Return each line that holds the word "scene".

- - -

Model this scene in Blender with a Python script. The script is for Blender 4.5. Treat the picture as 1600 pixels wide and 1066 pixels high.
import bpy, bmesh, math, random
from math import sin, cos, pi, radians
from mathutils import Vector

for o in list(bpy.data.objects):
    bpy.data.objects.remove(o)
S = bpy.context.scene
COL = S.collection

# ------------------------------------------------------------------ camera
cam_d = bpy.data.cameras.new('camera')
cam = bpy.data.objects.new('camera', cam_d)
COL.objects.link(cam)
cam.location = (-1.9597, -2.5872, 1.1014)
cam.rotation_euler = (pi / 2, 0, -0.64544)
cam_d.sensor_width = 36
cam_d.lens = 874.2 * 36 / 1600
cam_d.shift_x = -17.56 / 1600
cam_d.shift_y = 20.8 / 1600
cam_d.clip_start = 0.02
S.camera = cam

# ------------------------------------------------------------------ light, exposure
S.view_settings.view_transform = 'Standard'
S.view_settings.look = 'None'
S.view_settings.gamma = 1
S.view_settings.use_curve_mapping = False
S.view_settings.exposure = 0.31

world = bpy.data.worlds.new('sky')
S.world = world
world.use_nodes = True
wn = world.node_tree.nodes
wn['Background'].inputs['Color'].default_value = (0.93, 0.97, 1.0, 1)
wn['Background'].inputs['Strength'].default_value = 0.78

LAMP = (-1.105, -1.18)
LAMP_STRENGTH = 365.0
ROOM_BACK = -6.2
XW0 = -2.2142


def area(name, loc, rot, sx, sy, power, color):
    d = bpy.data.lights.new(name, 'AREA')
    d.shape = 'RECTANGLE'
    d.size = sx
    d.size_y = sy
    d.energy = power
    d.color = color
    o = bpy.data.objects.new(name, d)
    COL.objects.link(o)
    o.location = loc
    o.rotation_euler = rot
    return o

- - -

■ Right answer
Model this scene in Blender with a Python script. The script is for Blender 4.5. Treat the picture as 1600 pixels wide and 1066 pixels high.
S = bpy.context.scene